Vie de Mizuki (vol.1)
Faire de l’autobiographie en bande dessinée, c’est se raconter mais surtout se dessiner. Il y a donc cette distance qu’il faut apprivoiser, à la fois par le style, la technique utilisée, et le ton choisi pouvant aller de l’humour chargé à la précision descriptive suggérant l’idée de réalisme.
Entre le «je» verbal et le «il» graphique, il y a cette autre quasi-gouttière qui se surajoute, offrant à l’auteur de bande dessinée une dimension à la fois nouvelle et familière où son talent peut se déployer, mais qui interrogera en même temps toute son œuvre précédente de manière bien moins simple qu’un classique récit écrit d’événements personnels successifs et plus ou moins causatifs. Une neuvième chose autobiographique amplifie l’entre-deux images en mettant en jeu celle[1] de son auteur.

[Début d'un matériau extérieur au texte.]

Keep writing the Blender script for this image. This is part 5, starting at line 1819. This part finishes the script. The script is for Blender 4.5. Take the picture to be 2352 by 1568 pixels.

Mizuki Shigeru, aujourd’hui nonagénaire, raconte sa vie mais sait que celle-ci se donne à lire par ce qu’il est le mangaka d’une œuvre célèbre et célébrée. Il sait aussi qu’il s’est raconté indirectement dans la fiction. Aujourd’hui il avoue, il témoigne, il structure cette immodestie à laquelle il doit son succès, et se questionne inconsciemment : Mizuki est-il un personnage de bande dessinée ? Mizuki est-il le narrateur ?
L’apparition de ce personnage renard (p.119), de ce jeune Shigeru déguisé, semble répondre à ces deux questions. Comme un gardien «des mondes secrets et inaccessibles» ce pseudo goupil acquiert la fonction d’un yokaï, c’est-à-dire une réponse animiste à un phénomène, mais aussi une pudeur garante des limites de l’accessible. Devenant autonome, cette créature personnelle n’hésite pas à se tourner directement vers Mizuki pour le questionner dans son bureau (p.325), en 2001, dans le présent d’alors, quand il créait son manga. Elle a le statut d’un narrateur restituant décors ou contextes, introduisant des images documentaires qu’elle calibre au ton du récit par sa présence s’affichant paradoxalement neutre par son incongruité.
L’autre aspect important de ce livre est le fait que le rusé Mizuki intègre des pages entières venant de ses œuvres précédentes (NonNonBâ par exemple). Ni recyclage, ni citation, le mangaka montre par là l’extraordinaire sincérité de tout son œuvre, fait la preuve qu’il y a littéralement mis sa vie. Pour lui, à l’heure des bilans où tout semble se voir comme une collection d’images de natures diverses, ces pages sont moins un témoignage d’existence, qu’une justesse et une constance, qui montrent aussi et du même coup de manière plus indirecte, l’intérêt qu’il y a préciser un contexte et à structurer ses souvenirs.
Notons pour finir que cette œuvre de Mizuki s’inscrit dans une tendance relativement récente de la bande dessinée japonaise à parler du manga et de son milieu. De Bakuman à Une vie dans les marges, de I am a hero à Billy Bat, la neuvième chose japonaise devient une source d’inspiration pour nombre d’auteurs nippons. Cela peut-être à force de voir celle-ci appréciée en dehors de ses frontières d’origines, ou bien de constater le resserrement de son marché et la concurrence d’autres médias qui lui feraient prendre conscience de son histoire et de ses spécificités. Vie de Mizuki offre aussi ce rappel que l’histoire des manga ne commence pas avec Tezuka Ozamu. Norakuro de Tagawa Suihô ou Les aventures de Dankichi de Shimada Keizo, tout deux publiés dans Shônen Club dans les années 30, sont évoqués (p.214-215) comme ayant marqué un auteur qui est, rappelons-le, de six ans l’aîné du «dieu du manga».